To be Fair: There are some limitations to my theory. 1. Timing: your schedule and your portfolio’s schedule may not always coincide perfectly to optimize your pinnacled happiness, however, let’s be honest, there are always substitutes available to meet most needs, especially when we break down our needs and requirements into discreet packets, or quanta. Plus, as we are comparing this scheduling constraint to the all or nothing option, we are certainly better off so this should all be viewed in relative measure. 2. Biblical constraints: I suppose the bible/Koran/etc would frown on such behavior, so the gentiles may have to pilot the experiment, but remember how much religion has changed over the years based on societal shifts…I’m confident the happiness attained by the flock will inspire a revelation of some sort. Isn’t that how Joseph Smith came up with the polygamist revelation in the first place?

Conclusion: Knowing that you are no longer limited by the skills and attributes of one person, all those ‘Dear Diary’ descriptions of the perfect mate should no longer be viewed as unattainable. I think people, in fact, would work harder to both understand themselves and what others have to offer. With our interactions spread across more people, I’m not talking conjugal interactions…you can still maintain monogamy under my system, the fabric of our society would weave tighter and we could be one step closer to world peace.

Comments welcome.


Daniel said...

You had me at conjugal interactions.

ellie said...

Fitzy, I believe the concept you have so elaborately described here is known as friendship. Congratulations: you have just reinvented "having friends."

Interestingly, though, taken to its natural conclusion, your argument suggests that it would be beneficial to decompose our needs as much as possible in order to find the person who most deeply satisfies each discreet need, thus making us happiest. This has at least two troubling potential implications:
1) We become so focused on finding "the right one" for each need that we are now agonizing over finding "the right 27" which, frankly, will require many more diaries.
2) People begin to specialize in their roles, as in any free market, and we lose our ability to fulfill more than one need at a time: Jason Giambis become extinct, and we are overrun with "good listeners" and "boytoys."

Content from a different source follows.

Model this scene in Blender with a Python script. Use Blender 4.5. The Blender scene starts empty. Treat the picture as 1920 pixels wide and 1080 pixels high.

In conclusion: Do I think that people having more and closer friends will accomplish world peace? Not without more and closer conjugal interactions it won't.

Sarah said...

Fitz, do you want to be my friend who buys me clothes? Because I need one of those. I am also in the market for a friend who gets free concert tickets and a friend who wants to watch The L Word with me. Conversely, I can be the friend who will eventually introduce you to the guy who said "Inconceivable!" over and over again in The Princess Bride. Is that on your list? If not, what's wrong with you?
Oh my god! I just figured it out! You hang out with me because I have a blog.

Jonathan said...

To Sarah: as my perfect mate would have a blog...that is the need you satisfy. As for my value to you, I'm happy being the one that summarizes the most important points from each month's Men's Health for you.

To Ellie: to your point #2: Is specialization such a bad thing? At least the 'boy toys' can be honest with themselves, stop trying to be something they're not and avoid being average at everything. I know I don't need to explain trade theory to a fellow econ major.

to your point #1:...you may have me on that one, damn you!

Joe said...

Heady stuff, Guys. In the 60's we would have said, "Heavy!" You're way beyond "deepish."